With this background, Plaintiffs have pleaded enough to show a significant burden on their expressive association. In addition to what they describe in their Reply Brief, as recounted by the majority, Plaintiffs allege that Tennessee‘s law prohibits them from fully engaging their members and other eligible absentee voters, and from facilitating their ability to obtain an absentee ballot application and vote by mail. R. 1, PID 11. They also allege that the law hampers [their] ability to plan and execute voter engagement strategies. Id. Giving these allegations the deference the Supreme Court tells me I must, Dale, 530 U.S. at 653, it seems to me hardly a novel perception
As alleged, Tennessee‘s law hinders the ability of Plaintiffs to share information with their members. This ability is essential to any associational enterprise, especially one engaged in expression. And importantly, we must consider Tennessee‘s law [i]n the context of [Plaintiffs‘] objectives. Button, 371 U.S. at 429. In Button, the Court recognized that, for the NAACP, litigation is not a technique of resolving private differences; it is a means for achieving the lawful objectives of equality of treatment by all government, federal, state and local, for the members of the Negro community in this country, and thus it was a form of political expression. Id. So too here-Plaintiffs’ intended distribution of absentee-ballot applications is more than a simple act; it provides the means for engaging members as part of Plaintiffs’ mission to promote a message that supports participation in our democracy through voting absentee. Tennessee‘s law directly blocks Plaintiffs from sharing a form with members who need it to vote-even if they have asked Plaintiffs for help-or with members as a pure educational exercise to help them understand their rights and how to assist others in voting absentee. Plaintiffs thus satisfy the first two steps of our expressive-association inquiry.

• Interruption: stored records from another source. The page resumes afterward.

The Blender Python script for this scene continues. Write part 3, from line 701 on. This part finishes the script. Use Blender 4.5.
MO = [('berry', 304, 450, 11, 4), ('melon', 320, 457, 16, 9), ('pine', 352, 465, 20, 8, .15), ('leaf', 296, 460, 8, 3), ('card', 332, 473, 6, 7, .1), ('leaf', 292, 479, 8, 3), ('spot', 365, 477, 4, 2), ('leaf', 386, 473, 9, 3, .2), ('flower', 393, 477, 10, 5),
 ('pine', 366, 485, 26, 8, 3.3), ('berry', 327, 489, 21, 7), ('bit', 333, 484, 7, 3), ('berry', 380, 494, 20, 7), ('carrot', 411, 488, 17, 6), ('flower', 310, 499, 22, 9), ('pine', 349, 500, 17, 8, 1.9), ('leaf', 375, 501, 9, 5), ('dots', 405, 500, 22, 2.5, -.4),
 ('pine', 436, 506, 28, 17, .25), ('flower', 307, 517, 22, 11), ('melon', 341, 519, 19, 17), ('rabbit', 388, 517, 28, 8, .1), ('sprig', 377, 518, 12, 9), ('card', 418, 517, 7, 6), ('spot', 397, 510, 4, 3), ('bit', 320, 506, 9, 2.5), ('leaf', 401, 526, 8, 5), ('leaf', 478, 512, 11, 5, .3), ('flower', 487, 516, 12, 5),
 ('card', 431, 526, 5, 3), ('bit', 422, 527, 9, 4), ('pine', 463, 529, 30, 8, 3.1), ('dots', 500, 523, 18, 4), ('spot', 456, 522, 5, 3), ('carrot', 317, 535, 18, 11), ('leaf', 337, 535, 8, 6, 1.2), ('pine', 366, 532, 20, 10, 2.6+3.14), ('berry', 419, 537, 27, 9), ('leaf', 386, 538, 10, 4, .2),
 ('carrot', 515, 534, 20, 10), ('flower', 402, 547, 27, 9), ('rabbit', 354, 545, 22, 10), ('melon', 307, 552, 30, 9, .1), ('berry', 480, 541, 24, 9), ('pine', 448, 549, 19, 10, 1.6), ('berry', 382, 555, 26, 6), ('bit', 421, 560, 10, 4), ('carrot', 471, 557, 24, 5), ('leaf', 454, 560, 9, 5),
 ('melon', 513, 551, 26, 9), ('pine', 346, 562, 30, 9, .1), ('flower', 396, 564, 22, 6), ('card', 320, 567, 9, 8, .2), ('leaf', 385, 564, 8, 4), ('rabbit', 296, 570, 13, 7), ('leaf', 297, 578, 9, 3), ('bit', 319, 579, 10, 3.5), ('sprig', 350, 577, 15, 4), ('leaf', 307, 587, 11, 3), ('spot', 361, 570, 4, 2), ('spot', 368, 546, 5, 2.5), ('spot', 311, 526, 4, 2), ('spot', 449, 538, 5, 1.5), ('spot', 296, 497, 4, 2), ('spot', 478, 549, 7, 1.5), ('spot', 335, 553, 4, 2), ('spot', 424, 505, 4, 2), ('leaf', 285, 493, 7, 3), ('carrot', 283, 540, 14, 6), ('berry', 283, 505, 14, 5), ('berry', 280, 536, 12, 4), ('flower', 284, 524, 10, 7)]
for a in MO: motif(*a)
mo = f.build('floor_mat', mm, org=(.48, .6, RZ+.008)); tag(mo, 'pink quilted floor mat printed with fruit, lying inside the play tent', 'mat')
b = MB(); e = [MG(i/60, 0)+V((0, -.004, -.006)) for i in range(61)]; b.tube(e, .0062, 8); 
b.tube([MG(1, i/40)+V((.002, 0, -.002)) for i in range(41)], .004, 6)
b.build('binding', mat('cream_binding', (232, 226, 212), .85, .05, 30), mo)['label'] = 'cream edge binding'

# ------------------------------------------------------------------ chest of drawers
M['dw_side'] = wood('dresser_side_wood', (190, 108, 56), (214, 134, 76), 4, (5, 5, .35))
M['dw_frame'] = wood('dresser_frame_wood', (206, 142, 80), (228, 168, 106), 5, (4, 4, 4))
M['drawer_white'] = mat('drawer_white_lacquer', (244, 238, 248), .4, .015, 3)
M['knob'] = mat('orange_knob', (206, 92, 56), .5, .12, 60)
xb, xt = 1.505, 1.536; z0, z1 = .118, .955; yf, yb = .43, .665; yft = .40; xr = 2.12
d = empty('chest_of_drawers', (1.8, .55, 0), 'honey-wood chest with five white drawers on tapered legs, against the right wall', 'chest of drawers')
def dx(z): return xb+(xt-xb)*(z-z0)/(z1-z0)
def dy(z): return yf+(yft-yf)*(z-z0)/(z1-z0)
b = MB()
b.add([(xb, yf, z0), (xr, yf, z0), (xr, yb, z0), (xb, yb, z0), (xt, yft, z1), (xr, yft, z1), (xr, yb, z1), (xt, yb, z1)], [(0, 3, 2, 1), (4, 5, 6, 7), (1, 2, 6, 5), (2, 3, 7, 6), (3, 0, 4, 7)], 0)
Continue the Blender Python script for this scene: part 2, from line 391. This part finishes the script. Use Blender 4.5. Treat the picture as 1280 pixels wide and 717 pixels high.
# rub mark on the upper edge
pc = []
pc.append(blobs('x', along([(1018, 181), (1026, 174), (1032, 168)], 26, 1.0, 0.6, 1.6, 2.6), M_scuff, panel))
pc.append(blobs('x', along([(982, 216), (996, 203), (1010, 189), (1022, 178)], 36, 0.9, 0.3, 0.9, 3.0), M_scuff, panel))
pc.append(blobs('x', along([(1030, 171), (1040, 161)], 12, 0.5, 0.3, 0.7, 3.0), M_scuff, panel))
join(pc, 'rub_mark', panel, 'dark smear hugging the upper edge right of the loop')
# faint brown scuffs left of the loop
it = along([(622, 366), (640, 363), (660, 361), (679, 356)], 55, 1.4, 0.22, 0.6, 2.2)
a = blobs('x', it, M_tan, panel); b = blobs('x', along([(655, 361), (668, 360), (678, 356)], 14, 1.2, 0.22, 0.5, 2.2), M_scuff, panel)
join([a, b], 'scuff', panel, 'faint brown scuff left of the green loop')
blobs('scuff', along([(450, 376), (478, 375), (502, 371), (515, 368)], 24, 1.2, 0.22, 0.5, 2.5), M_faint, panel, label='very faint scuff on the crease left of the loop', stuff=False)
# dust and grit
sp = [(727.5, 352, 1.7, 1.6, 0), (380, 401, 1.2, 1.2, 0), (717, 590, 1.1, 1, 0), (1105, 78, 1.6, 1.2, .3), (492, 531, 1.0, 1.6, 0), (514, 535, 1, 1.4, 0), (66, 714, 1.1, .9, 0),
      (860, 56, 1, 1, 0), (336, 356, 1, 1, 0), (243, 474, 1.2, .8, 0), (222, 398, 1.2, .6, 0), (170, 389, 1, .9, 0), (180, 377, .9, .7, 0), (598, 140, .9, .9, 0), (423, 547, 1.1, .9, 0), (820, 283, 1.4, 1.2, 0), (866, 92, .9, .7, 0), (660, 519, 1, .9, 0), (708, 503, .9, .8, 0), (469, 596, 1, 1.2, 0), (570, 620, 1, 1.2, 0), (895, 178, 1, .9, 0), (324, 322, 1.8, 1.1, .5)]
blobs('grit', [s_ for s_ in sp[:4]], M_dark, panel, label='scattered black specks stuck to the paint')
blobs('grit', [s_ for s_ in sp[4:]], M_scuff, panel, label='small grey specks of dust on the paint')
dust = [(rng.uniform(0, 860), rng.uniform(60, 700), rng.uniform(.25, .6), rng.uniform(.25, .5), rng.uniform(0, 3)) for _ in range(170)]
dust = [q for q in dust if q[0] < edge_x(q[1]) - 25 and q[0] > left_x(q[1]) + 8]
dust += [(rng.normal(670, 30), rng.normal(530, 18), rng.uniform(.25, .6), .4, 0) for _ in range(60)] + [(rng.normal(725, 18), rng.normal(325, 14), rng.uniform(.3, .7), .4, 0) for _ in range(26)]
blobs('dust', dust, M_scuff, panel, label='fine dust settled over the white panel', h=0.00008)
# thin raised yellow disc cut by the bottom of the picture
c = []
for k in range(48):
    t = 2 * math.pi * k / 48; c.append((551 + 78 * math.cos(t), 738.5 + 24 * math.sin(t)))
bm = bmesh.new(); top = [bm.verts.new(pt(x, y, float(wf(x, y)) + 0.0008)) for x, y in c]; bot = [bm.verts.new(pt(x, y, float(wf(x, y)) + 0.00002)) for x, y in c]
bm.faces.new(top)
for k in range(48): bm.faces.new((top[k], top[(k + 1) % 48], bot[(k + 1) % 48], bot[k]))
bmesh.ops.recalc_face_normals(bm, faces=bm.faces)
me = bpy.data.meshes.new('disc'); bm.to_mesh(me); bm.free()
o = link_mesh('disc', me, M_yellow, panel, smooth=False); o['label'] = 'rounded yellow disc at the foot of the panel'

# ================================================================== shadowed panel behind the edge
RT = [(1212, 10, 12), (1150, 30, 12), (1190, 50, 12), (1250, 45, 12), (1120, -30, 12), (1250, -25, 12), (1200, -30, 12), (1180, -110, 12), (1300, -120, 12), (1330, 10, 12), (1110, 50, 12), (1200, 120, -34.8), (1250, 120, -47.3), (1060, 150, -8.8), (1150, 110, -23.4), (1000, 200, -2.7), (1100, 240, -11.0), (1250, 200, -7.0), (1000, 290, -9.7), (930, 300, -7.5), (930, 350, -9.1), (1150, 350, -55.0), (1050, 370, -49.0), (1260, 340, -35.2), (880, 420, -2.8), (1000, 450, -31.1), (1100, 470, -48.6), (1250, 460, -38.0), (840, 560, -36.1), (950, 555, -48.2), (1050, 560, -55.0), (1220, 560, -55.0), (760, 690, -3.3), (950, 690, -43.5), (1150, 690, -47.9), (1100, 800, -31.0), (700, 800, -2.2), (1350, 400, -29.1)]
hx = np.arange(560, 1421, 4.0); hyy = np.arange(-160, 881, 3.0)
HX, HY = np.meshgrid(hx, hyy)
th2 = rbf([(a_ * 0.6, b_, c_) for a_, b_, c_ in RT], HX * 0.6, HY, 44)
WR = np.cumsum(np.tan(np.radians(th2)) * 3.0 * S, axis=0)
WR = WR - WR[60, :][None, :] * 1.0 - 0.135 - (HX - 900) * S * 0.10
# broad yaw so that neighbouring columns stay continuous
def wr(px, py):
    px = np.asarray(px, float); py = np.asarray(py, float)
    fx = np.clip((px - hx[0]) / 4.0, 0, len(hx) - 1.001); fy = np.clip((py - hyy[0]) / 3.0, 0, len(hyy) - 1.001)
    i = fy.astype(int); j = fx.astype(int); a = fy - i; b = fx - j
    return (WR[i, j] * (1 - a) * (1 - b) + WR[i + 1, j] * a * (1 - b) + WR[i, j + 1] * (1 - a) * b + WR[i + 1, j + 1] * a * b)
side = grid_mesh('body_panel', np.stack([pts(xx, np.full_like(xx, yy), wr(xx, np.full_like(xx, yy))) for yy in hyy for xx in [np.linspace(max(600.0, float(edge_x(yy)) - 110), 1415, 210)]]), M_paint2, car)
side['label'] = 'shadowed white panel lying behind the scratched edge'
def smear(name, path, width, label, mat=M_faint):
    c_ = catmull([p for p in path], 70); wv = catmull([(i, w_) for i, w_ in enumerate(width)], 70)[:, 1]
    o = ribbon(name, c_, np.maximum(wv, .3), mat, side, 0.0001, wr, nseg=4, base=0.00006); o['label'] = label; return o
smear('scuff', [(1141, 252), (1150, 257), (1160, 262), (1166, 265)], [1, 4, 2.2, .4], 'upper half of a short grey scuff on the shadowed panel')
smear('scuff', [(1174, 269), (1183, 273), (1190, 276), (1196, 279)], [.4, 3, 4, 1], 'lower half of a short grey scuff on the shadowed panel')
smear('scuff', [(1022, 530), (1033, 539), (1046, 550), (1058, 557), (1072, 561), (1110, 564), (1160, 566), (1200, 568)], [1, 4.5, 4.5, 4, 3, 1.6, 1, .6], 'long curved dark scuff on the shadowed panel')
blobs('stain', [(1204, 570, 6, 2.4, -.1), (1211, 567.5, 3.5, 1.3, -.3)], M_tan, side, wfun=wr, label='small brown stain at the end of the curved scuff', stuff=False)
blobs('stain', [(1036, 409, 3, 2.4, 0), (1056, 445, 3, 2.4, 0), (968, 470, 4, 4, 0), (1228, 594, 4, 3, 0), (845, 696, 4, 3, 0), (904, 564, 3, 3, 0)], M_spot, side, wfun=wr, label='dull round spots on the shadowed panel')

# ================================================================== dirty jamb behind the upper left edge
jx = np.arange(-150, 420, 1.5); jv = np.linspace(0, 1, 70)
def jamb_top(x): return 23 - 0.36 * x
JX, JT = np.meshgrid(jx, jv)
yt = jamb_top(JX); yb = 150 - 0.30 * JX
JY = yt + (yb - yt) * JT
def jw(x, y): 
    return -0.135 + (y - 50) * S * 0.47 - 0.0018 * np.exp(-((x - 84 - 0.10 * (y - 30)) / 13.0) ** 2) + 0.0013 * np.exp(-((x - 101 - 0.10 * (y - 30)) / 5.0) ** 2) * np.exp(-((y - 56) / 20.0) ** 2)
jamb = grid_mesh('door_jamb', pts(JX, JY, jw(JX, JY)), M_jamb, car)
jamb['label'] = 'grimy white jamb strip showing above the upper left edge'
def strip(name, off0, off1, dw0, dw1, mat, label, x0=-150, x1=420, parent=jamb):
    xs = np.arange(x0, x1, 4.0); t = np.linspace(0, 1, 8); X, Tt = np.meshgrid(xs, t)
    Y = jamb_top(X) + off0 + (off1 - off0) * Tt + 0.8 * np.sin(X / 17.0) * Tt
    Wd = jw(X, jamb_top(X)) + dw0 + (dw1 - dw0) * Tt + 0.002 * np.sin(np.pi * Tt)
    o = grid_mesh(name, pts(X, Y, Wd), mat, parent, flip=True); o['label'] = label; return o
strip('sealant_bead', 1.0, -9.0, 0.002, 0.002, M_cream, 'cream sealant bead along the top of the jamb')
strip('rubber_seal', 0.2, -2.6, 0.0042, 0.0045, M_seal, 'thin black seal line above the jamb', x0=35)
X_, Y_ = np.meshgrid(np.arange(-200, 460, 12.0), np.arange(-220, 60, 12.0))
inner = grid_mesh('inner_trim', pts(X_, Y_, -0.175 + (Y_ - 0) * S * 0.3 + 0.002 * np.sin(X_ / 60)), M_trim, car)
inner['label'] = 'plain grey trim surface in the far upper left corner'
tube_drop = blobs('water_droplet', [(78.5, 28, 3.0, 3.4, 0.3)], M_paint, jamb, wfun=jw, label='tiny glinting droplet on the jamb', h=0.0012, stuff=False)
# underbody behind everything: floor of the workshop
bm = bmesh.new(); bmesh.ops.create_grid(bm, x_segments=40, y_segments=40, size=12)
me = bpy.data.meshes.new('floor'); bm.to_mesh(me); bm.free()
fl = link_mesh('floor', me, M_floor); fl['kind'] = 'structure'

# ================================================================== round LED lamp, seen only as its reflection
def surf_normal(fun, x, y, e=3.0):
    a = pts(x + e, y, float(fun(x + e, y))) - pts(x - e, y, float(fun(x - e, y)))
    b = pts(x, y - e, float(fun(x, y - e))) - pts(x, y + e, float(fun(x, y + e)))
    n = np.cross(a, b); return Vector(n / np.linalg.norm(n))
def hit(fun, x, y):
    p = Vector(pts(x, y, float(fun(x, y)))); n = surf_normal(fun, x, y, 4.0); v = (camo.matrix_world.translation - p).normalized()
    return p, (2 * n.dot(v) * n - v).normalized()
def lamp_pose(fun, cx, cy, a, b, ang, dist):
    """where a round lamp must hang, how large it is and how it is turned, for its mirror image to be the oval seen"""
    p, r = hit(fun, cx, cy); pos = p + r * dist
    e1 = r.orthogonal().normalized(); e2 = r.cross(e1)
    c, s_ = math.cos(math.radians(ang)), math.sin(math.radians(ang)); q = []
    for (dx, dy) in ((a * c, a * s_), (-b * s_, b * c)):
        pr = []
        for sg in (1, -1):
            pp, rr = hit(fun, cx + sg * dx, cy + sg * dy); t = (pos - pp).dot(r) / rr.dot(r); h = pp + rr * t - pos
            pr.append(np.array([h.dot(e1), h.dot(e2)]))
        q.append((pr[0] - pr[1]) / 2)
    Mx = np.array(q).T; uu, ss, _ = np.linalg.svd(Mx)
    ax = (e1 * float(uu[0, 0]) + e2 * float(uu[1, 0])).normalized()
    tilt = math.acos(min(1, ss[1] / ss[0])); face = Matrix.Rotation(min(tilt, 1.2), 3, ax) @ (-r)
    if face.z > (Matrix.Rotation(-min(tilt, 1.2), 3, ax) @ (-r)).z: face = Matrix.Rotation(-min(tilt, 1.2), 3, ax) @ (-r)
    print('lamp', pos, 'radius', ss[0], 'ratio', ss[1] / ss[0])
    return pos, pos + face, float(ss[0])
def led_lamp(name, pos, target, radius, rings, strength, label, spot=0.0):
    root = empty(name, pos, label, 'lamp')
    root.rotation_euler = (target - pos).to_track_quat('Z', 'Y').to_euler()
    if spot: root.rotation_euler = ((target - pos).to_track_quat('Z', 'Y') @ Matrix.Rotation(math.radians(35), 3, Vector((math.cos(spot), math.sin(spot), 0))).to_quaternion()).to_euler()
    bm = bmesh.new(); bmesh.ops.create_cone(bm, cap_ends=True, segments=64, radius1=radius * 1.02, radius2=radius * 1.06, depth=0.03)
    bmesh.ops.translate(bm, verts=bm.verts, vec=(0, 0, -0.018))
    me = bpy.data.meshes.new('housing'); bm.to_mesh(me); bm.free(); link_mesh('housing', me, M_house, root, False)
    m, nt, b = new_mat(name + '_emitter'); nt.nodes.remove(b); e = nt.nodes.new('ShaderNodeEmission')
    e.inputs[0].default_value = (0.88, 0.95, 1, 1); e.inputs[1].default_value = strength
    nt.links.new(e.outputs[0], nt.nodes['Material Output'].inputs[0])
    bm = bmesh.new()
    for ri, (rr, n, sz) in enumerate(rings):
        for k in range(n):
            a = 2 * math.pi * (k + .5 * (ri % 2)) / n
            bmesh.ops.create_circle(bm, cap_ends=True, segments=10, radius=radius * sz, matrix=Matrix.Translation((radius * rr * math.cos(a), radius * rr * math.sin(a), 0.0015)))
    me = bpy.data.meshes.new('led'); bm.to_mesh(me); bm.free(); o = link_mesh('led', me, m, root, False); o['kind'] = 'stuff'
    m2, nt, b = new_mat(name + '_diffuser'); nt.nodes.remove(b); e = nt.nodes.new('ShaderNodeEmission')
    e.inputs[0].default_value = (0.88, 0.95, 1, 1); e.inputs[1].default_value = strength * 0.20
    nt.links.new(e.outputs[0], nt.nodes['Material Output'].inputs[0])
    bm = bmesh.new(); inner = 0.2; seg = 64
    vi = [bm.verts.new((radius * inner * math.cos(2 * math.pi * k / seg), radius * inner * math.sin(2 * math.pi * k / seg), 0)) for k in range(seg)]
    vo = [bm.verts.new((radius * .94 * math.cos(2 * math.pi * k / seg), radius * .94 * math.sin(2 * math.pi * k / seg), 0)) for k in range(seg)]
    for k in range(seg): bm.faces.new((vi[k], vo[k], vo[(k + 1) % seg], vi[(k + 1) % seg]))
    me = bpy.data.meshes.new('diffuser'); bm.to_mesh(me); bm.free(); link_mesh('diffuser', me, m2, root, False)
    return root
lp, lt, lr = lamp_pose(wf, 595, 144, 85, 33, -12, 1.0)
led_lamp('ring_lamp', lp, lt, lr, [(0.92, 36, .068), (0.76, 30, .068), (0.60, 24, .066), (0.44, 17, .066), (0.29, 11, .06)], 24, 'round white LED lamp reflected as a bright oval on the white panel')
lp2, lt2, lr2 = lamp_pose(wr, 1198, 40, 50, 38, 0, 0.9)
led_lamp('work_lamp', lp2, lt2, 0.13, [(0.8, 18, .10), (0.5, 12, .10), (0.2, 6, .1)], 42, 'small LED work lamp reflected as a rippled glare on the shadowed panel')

The third step weighs Plaintiffs’ rights against the government‘s interests. See Miller, 622 F.3d at 538. The freedom of expressive association can be overridden ‘by regulations adopted to serve compelling state interests, unrelated to the suppression of ideas, that cannot be achieved through means significantly less restrictive of associational freedoms.’ Dale, 530 U.S. at 648 (quoting Roberts v. U.S. Jaycees, 468 U.S. 609, 623 (1984)). However, Tennessee has made no showing at this stage that its law satisfies this tailoring. Accordingly, I find resolution of Plaintiffs’ expressive-association claims on the pleadings inappropriate, and I would reverse the district court‘s dismissal of this claim.
IV.
For the foregoing reasons, I dissent.